Погребничко: Я не знаю, что вы имеете в виду, когда говорите «суть». Мы, «как марксисты», знаем, что форма и содержание неразрывны. Форма — это и есть содержание, и наоборот. Поэтому, конечно, повлияло.
РГ: Ваш японский (как его многие называют) «Дядя Ваня» оказался достаточно странным даже с точки зрения тех людей, которые хорошо знают и любят этот театр…
Погребничко: Никакая это не Япония!
РГ: А самурайский меч?
Погребничко: Меч — да. Правда, он не совсем самурайский, но настоящий. А почему, собственно, там не может оказаться самурайский меч? Чехов ездил, как известно, в том направлении и привез его с собой. Вот он у него и лежит.
РГ: В вашем спектакле находили что-то общее между японскими хоку и чеховским текстом. Вы это учитывали, работая над спектаклем?
Погребничко: Не то чтобы я это специально учитывал. Но это действительно есть. И, по-моему, давно замечено. Недаром же японцы так любят Чехова. Потому что это такой поэтический театр, который чуть-чуть проявляет пустоту…
РГ: Мне в этом спектакле показалась очень необычной ваша трактовка образа Серебрякова. И у Чехова он, по-моему, не вызывал сочувствия, и зрители привыкли относиться к нему как к фигуре трагикомической. У вас расставлены совершенно иные акценты…
Погребничко: Я нигде не читал, чтобы Чехов высказывался отрицательно по поводу своих персонажей. Хотя мог относиться к ним снисходительно, например к Тригорину, который ходит в клетчатых штанах. Он мог относиться к персонажу критично и жестоко, но как к самому себе! Он не мог не любить своих персонажей. А рядовой читатель с позиций собственного жизненного опыта делает выводы: это — старый муж, добился степеней, а сам — никто, в искусстве ничего не понимает. И читатель находит какие-то аналогии из своих жизненных впечатлений. А потом вырабатывается некое общее мнение. И все последующие читают не произведение, а лишь это мнение. Так что наша реакция на тот или иной персонаж — это не абсолютная истина, а субъективный опыт. Для меня Серебряков вовсе не плох.

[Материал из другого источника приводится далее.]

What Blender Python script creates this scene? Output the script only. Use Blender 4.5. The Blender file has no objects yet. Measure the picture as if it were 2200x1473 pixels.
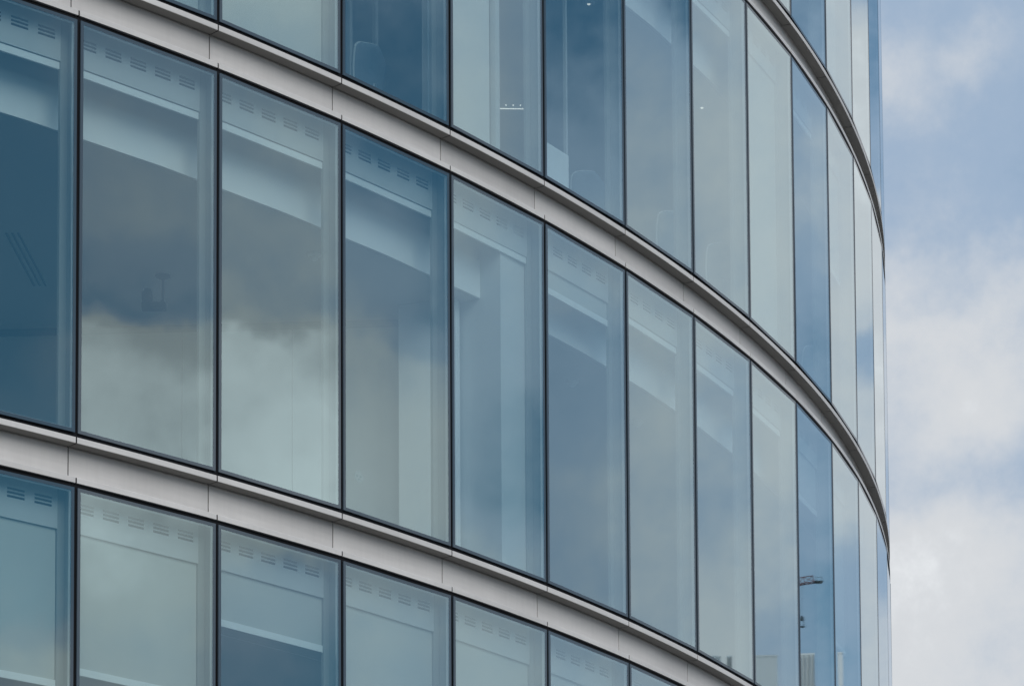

РГ: Это для вас было очевидно всегда?
Погребничко: Да, всегда, как только я прочел у Пушкина, что он не знал, что Татьяна выйдет замуж. Он мне сразу разъяснил, что такое творчество.
РГ: Такое отношение к Серебрякову расставляет совершенно иные акценты в трактовке других персонажей. Если его реплика «Дело надо делать, господа!» обычно звучит как нонсенс, то у вас она в его устах совершенно оправдана. И тогда рождается сомнение в том, а не проходит ли жизнь дяди Вани и Сони напрасно…
Погребничко: С моей точки зрения, у Чехова стоит вопрос: не у всех ли жизнь проходит понапрасну? Поэтому Серебрякову кажется, что он делает дело, а дяде Ване — что он.
РГ: А вам как кажется?
Погребничко: А мне кажется, что я. Но все мы можем заблуждаться….
РГ: Есть ли надежда, что наконец начнет решаться вопрос о восстановлении сгоревшего помещения?
Погребничко: Какое-то движение есть, подписываются бумаги… Но это все равно — годы.